## REQUEST:
Take every line from the first down to the line with "make('dill', 'wispy self-sown" and set it down exactly, without the pictures.

## STORED DATA:
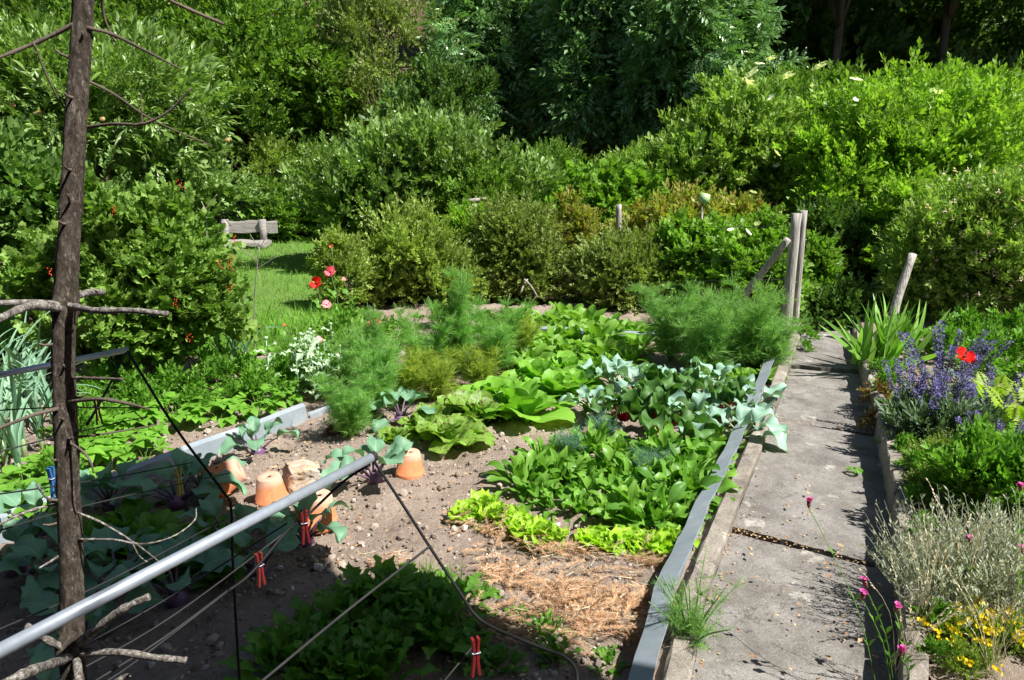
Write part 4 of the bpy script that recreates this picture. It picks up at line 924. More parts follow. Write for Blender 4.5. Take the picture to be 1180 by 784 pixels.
for x, y, s, k, l in [(772, 420, 1.15, 0, 'feathery fennel at the left end of the fennel row'), (812, 432, 1.15, 1, 'feathery fennel second from the left behind the chard'), (850, 428, 1.2, 0, 'tallest feathery fennel third in the row'), (884, 428, 1.0, 1, 'feathery fennel beside the kerb at the right end of its row')]:
    make('fennel', l, 'fennel', G(x, y), FE[k], x, s, group='feathery fennel row at the far right of the bed')
for x, y, s, l in [(652, 532, 1, 'small blue-green dill at the left edge of the leaf vegetable patch'), (690, 512, 1, 'small blue-green dill behind the leaf vegetable patch'), (745, 552, 1, 'small blue-green dill within the leaf vegetable patch')]:
    make('dill_seedling', l, 'dill', G(x, y), DD, x, s*1.1)
for i, (x, y) in enumerate([(800, 440), (828, 445), (856, 442), (882, 440), (846, 428), (870, 425), (815, 425)]):
    make('weedy_greens', 'leafy green plant growing under the feathery fennel', 'vegetable', G(x, y), [(None, YG[i % 3])], i, 1.05, group='leafy plants under the fennel')
make('dill', 'wispy self-sown dill at the foot of the near kerb beside the path', 'dill', G(795, 752, .0), feathery(.30, .17, 230, 'fennel_leaf', 10, 9, .6), .3, 1.1)

# kohlrabi and cabbages
def brassica(nleaf, Ln, W, mat, stalk, bulb=None, el=(1.1, .2), seed=0, ruf=.14, st=.10):
    out = []
    for i in range(nleaf):
        u = (i+.5)/nleaf; az = i*2.39996+rng.normal(0, .25); e = el[0]+(el[1]-el[0])*u+rng.normal(0, .12); k = rng.uniform(.8, 1.1)*(.65+.35*u)
        d = np.array([-sin(az)*cos(e+.2), cos(az)*cos(e+.2), sin(e+.2)]); s0 = np.array([0, 0, .03 if bulb is None else bulb*.9])+d*(bulb or .01)*.8; s1 = s0+d*st*k
        sm = MB(); tube(sm, spline([s0, (s0+s1)/2+[0, 0, .006], s1], 5), np.linspace(.0055, .0035, 5), 5)
        lm = MB(); T = leafgrid(Ln*k, W*k, ovate, rng.uniform(.6, 2.1), rng.uniform(.1, .45), ruf*1.7, rng.uniform(8, 13), 14, 8, lobes=.10, twist=rng.normal(0, .5)); put(lm, T, Maz(az, e-.1, rng.normal(0, .25)), s1)
        out.append(('leaf', lm.mesh('leaf', MAT[mat]), [('stalk', sm.mesh('stalk', MAT[stalk]))]))
    if bulb:
        bm_ = MB(); v, q, t, uv = rock(3, 2); v = norm(v)*bulb*[1, 1, .92]; bm_.add(v+[0, 0, bulb*.9], None, t); out.append(('bulb', bm_.mesh('bulb', MAT['kohlrabi_skin'])))
    return out
KO = [brassica(9, .15, .055, 'kohlrabi_leaf', 'purple_stalk', .035, seed=i) for i in range(4)]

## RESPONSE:
Write part 4 of the bpy script that recreates this picture. It picks up at line 924. More parts follow. Write for Blender 4.5. Take the picture to be 1180 by 784 pixels.
for x, y, s, k, l in [(772, 420, 1.15, 0, 'feathery fennel at the left end of the fennel row'), (812, 432, 1.15, 1, 'feathery fennel second from the left behind the chard'), (850, 428, 1.2, 0, 'tallest feathery fennel third in the row'), (884, 428, 1.0, 1, 'feathery fennel beside the kerb at the right end of its row')]:
    make('fennel', l, 'fennel', G(x, y), FE[k], x, s, group='feathery fennel row at the far right of the bed')
for x, y, s, l in [(652, 532, 1, 'small blue-green dill at the left edge of the leaf vegetable patch'), (690, 512, 1, 'small blue-green dill behind the leaf vegetable patch'), (745, 552, 1, 'small blue-green dill within the leaf vegetable patch')]:
    make('dill_seedling', l, 'dill', G(x, y), DD, x, s*1.1)
for i, (x, y) in enumerate([(800, 440), (828, 445), (856, 442), (882, 440), (846, 428), (870, 425), (815, 425)]):
    make('weedy_greens', 'leafy green plant growing under the feathery fennel', 'vegetable', G(x, y), [(None, YG[i % 3])], i, 1.05, group='leafy plants under the fennel')
make('dill', 'wispy self-sown dill at the foot of the near kerb beside the path', 'dill', G(795, 752, .0), feathery(.30, .17, 230, 'fennel_leaf', 10, 9, .6), .3, 1.1)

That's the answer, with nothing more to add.